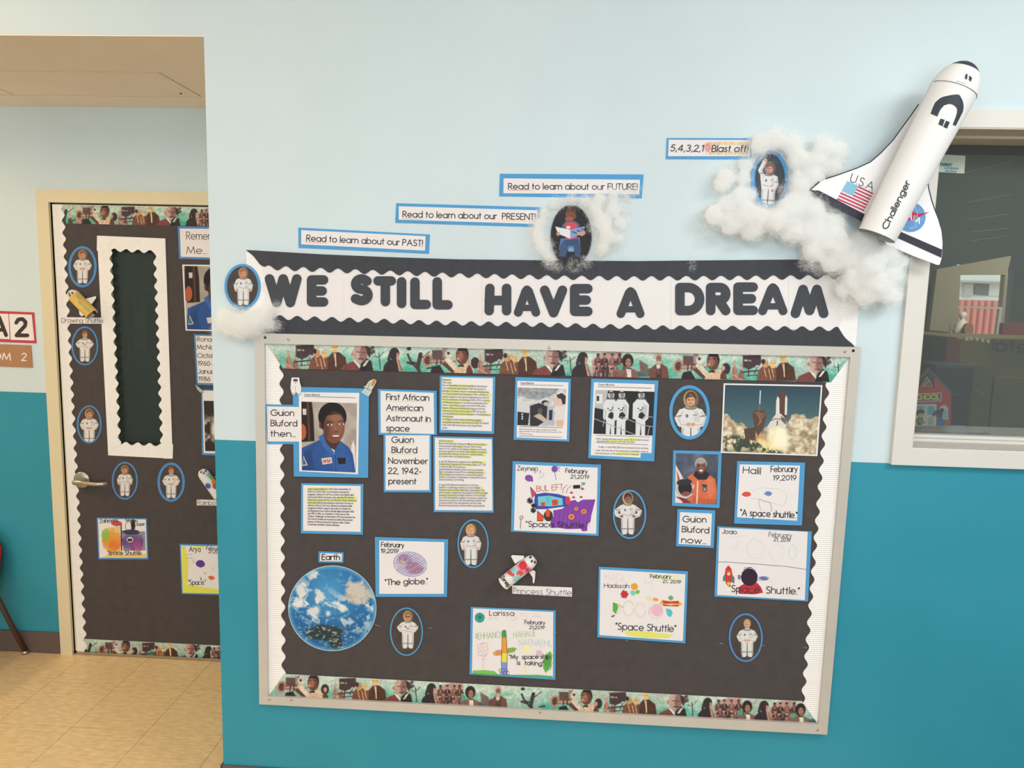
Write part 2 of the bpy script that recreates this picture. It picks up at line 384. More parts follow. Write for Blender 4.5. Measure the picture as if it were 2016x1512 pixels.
# ------------------------------------------------------------------ the room
CX = -1.0732            # outside corner of the near wall
FY = .86                # far wall of the recess
OPZ = 2.483             # underside of the opening
CZ = 2.95
wz = lambda x, y, Y=0.: float(un(x, y, Y)[2]); wx = lambda x, y, Y=0.: float(un(x, y, Y)[0])
WYF = -.018
win_l = wx(1813, 700, WYF); win_b = wz(1900, 888, WYF); win_t = wz(1950, 251, WYF); win_r = 2.25
cas_l = wx(1774.5, 700, WYF); cas_b = wz(1757, 915, WYF); cas_t = wz(1950, 216, WYF)
def depth_for(px, py, z):
    a = (px-1008)/F_PX; b = -(py-756)/F_PX; d = AF+a*AR+b*AU; return -CAM_D+d[1]*(z-CAM_H)/d[2]
GY = depth_for(1950, 284, win_t)
GY = min(max(GY, .06), .16)
WT = GY+.02
boxes('wall_back', [((-4.2, 0, OPZ+.003), (CX, .12, CZ)), ((CX, 0, 0), (win_l, WT, CZ)), ((win_l, 0, 0), (win_r, WT, win_b)), ((win_l, 0, win_t), (win_r, WT, CZ)), ((win_r, 0, 0), (4.2, WT, CZ)), ((CX, WT, 0), (CX+.1, 1.0, OPZ))], WALL, kind='structure')
# far wall of the recess, around the door
DX0 = wx(106, 600, FY-.012); DX1 = DX0+.93; DZ = wz(200, 400, FY-.012)
boxes('wall_far', [((-4.2, FY, 0), (DX0, FY+.12, 2.6)), ((DX0, FY, DZ), (DX1, FY+.12, 2.6)), ((DX1, FY, 0), (CX, FY+.12, 2.6))], WALL, kind='structure')
wl = mat('side_wall_paint', (206, 222, 220), .6, .01, 3)
box('wall_left', (-4.3, -5, 0), (-4.2, 1, CZ), wl, kind='structure')
box('wall_right', (4.2, -5, 0), (4.3, 0, CZ), wl, kind='structure')
box('wall_front_added', (1.5, -5.1, 0), (4.3, -5, CZ), wl, kind='structure')  # unseen wall piece added to dim the reflection in the window glass
CEIL = mat('ceiling_paint', (254, 236, 214), .8, .02, 5)
cl = boxes('ceiling', [((-4.2, -5, CZ), (4.2, .0, CZ+.05)), ((-4.2, .03, OPZ+.012), (CX+.1, FY+.1, OPZ+.06))], CEIL, kind='structure')
# recess ceiling panels (thin seams between them)
def cpt(px, py):
    a = (px-1008)/F_PX; b = -(py-756)/F_PX; d = AF+a*AR+b*AU; t = (OPZ-CAM_H)/d[2]; return np.array([d[0]*t, -CAM_D+d[1]*t])
yr = cpt(378, 190.5)[1]; xr = cpt(395, 189)[0]; xm = cpt(37, 189)[0]; yf = cpt(200, 141)[1]
for a, b in ((xm+.004, xr-.004), (xm-.62, xm-.004)):
    box('ceiling_panel', (a, yf+.003, OPZ-.001), (b, yr-.004, OPZ+.02), CEIL, parent=cl)
box('ceiling_panel', (-4.2, .001, OPZ-.001), (CX, yf-.003, OPZ+.02), CEIL, parent=cl)
box('ceiling_panel', (-4.2, yr+.004, OPZ-.001), (CX, FY-.001, OPZ+.02), CEIL, parent=cl)
box('ceiling_panel', (xr+.004, yf-.003, OPZ-.001), (CX, yr+.004, OPZ+.02), CEIL, parent=cl)
box('seam_backing', (-4.2, .121, OPZ+.004), (CX, FY-.001, OPZ+.009), mat('seam_grey', (150, 128, 110), .9), parent=cl)
pp = cpt(356, 183); tube('hatch_screw', [(pp[0], pp[1], OPZ-.004), (pp[0], pp[1], OPZ)], .004, DARK, 8, parent=cl)

# floor: vinyl tiles laid one by one where the photograph shows them
fl = box('floor', (-4.2, -5, -.06), (4.2, 1.0, -.004), mat('tile_joint', (120, 92, 62), .8, .05), kind='structure')
TILE = bpy.data.materials.new('vinyl_tile'); TILE.use_nodes = True
nt = TILE.node_tree; b = nt.nodes['Principled BSDF']; g = nt.nodes.new('ShaderNodeNewGeometry')
mp = nt.nodes.new('ShaderNodeMapping'); mp.inputs['Scale'].default_value = (14, 45, 20); nt.links.new(g.outputs['Position'], mp.inputs['Vector'])
n1 = nt.nodes.new('ShaderNodeTexNoise'); n1.inputs['Scale'].default_value = 1.6; n1.inputs['Detail'].default_value = 6; nt.links.new(mp.outputs[0], n1.inputs['Vector'])
r1 = nt.nodes.new('ShaderNodeValToRGB'); r1.color_ramp.elements[0].position = .32; r1.color_ramp.elements[1].position = .68
r1.color_ramp.elements[0].color = (*lin((228, 190, 138)), 1); r1.color_ramp.elements[1].color = (*lin((246, 214, 164)), 1)
nt.links.new(n1.outputs['Fac'], r1.inputs['Fac']); nt.links.new(r1.outputs['Color'], b.inputs['Base Color']); b.inputs['Roughness'].default_value = .32
ts = .3048; me0 = None
for i in range(-9, 9):
    for j in range(-5, 2):
        x = -1.523+i*ts; y = .311+j*ts
        if y+ts > FY+.12: y1 = FY+.1
        if x+ts < -4.15 or x > 1.2: continue
        if me0 is None:
            o = box('floor_tile', (x+.0009, y+.0009, -.004), (x+ts-.0009, y+ts-.0009, 0), TILE, parent=fl); me0 = o.data
        else:
            o = bpy.data.objects.new('floor_tile', me0); link(o, fl, centre=(x+ts/2, y+ts/2, -.002))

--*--

_Task instructions_
Return the listing above in full and without alteration, excluding its pictures.

_Response below_
Write part 2 of the bpy script that recreates this picture. It picks up at line 384. More parts follow. Write for Blender 4.5. Measure the picture as if it were 2016x1512 pixels.
# ------------------------------------------------------------------ the room
CX = -1.0732            # outside corner of the near wall
FY = .86                # far wall of the recess
OPZ = 2.483             # underside of the opening
CZ = 2.95
wz = lambda x, y, Y=0.: float(un(x, y, Y)[2]); wx = lambda x, y, Y=0.: float(un(x, y, Y)[0])
WYF = -.018
win_l = wx(1813, 700, WYF); win_b = wz(1900, 888, WYF); win_t = wz(1950, 251, WYF); win_r = 2.25
cas_l = wx(1774.5, 700, WYF); cas_b = wz(1757, 915, WYF); cas_t = wz(1950, 216, WYF)
def depth_for(px, py, z):
    a = (px-1008)/F_PX; b = -(py-756)/F_PX; d = AF+a*AR+b*AU; return -CAM_D+d[1]*(z-CAM_H)/d[2]
GY = depth_for(1950, 284, win_t)
GY = min(max(GY, .06), .16)
WT = GY+.02
boxes('wall_back', [((-4.2, 0, OPZ+.003), (CX, .12, CZ)), ((CX, 0, 0), (win_l, WT, CZ)), ((win_l, 0, 0), (win_r, WT, win_b)), ((win_l, 0, win_t), (win_r, WT, CZ)), ((win_r, 0, 0), (4.2, WT, CZ)), ((CX, WT, 0), (CX+.1, 1.0, OPZ))], WALL, kind='structure')
# far wall of the recess, around the door
DX0 = wx(106, 600, FY-.012); DX1 = DX0+.93; DZ = wz(200, 400, FY-.012)
boxes('wall_far', [((-4.2, FY, 0), (DX0, FY+.12, 2.6)), ((DX0, FY, DZ), (DX1, FY+.12, 2.6)), ((DX1, FY, 0), (CX, FY+.12, 2.6))], WALL, kind='structure')
wl = mat('side_wall_paint', (206, 222, 220), .6, .01, 3)
box('wall_left', (-4.3, -5, 0), (-4.2, 1, CZ), wl, kind='structure')
box('wall_right', (4.2, -5, 0), (4.3, 0, CZ), wl, kind='structure')
box('wall_front_added', (1.5, -5.1, 0), (4.3, -5, CZ), wl, kind='structure')  # unseen wall piece added to dim the reflection in the window glass
CEIL = mat('ceiling_paint', (254, 236, 214), .8, .02, 5)
cl = boxes('ceiling', [((-4.2, -5, CZ), (4.2, .0, CZ+.05)), ((-4.2, .03, OPZ+.012), (CX+.1, FY+.1, OPZ+.06))], CEIL, kind='structure')
# recess ceiling panels (thin seams between them)
def cpt(px, py):
    a = (px-1008)/F_PX; b = -(py-756)/F_PX; d = AF+a*AR+b*AU; t = (OPZ-CAM_H)/d[2]; return np.array([d[0]*t, -CAM_D+d[1]*t])
yr = cpt(378, 190.5)[1]; xr = cpt(395, 189)[0]; xm = cpt(37, 189)[0]; yf = cpt(200, 141)[1]
for a, b in ((xm+.004, xr-.004), (xm-.62, xm-.004)):
    box('ceiling_panel', (a, yf+.003, OPZ-.001), (b, yr-.004, OPZ+.02), CEIL, parent=cl)
box('ceiling_panel', (-4.2, .001, OPZ-.001), (CX, yf-.003, OPZ+.02), CEIL, parent=cl)
box('ceiling_panel', (-4.2, yr+.004, OPZ-.001), (CX, FY-.001, OPZ+.02), CEIL, parent=cl)
box('ceiling_panel', (xr+.004, yf-.003, OPZ-.001), (CX, yr+.004, OPZ+.02), CEIL, parent=cl)
box('seam_backing', (-4.2, .121, OPZ+.004), (CX, FY-.001, OPZ+.009), mat('seam_grey', (150, 128, 110), .9), parent=cl)
pp = cpt(356, 183); tube('hatch_screw', [(pp[0], pp[1], OPZ-.004), (pp[0], pp[1], OPZ)], .004, DARK, 8, parent=cl)

# floor: vinyl tiles laid one by one where the photograph shows them
fl = box('floor', (-4.2, -5, -.06), (4.2, 1.0, -.004), mat('tile_joint', (120, 92, 62), .8, .05), kind='structure')
TILE = bpy.data.materials.new('vinyl_tile'); TILE.use_nodes = True
nt = TILE.node_tree; b = nt.nodes['Principled BSDF']; g = nt.nodes.new('ShaderNodeNewGeometry')
mp = nt.nodes.new('ShaderNodeMapping'); mp.inputs['Scale'].default_value = (14, 45, 20); nt.links.new(g.outputs['Position'], mp.inputs['Vector'])
n1 = nt.nodes.new('ShaderNodeTexNoise'); n1.inputs['Scale'].default_value = 1.6; n1.inputs['Detail'].default_value = 6; nt.links.new(mp.outputs[0], n1.inputs['Vector'])
r1 = nt.nodes.new('ShaderNodeValToRGB'); r1.color_ramp.elements[0].position = .32; r1.color_ramp.elements[1].position = .68
r1.color_ramp.elements[0].color = (*lin((228, 190, 138)), 1); r1.color_ramp.elements[1].color = (*lin((246, 214, 164)), 1)
nt.links.new(n1.outputs['Fac'], r1.inputs['Fac']); nt.links.new(r1.outputs['Color'], b.inputs['Base Color']); b.inputs['Roughness'].default_value = .32
ts = .3048; me0 = None
for i in range(-9, 9):
    for j in range(-5, 2):
        x = -1.523+i*ts; y = .311+j*ts
        if y+ts > FY+.12: y1 = FY+.1
        if x+ts < -4.15 or x > 1.2: continue
        if me0 is None:
            o = box('floor_tile', (x+.0009, y+.0009, -.004), (x+ts-.0009, y+ts-.0009, 0), TILE, parent=fl); me0 = o.data
        else:
            o = bpy.data.objects.new('floor_tile', me0); link(o, fl, centre=(x+ts/2, y+ts/2, -.002))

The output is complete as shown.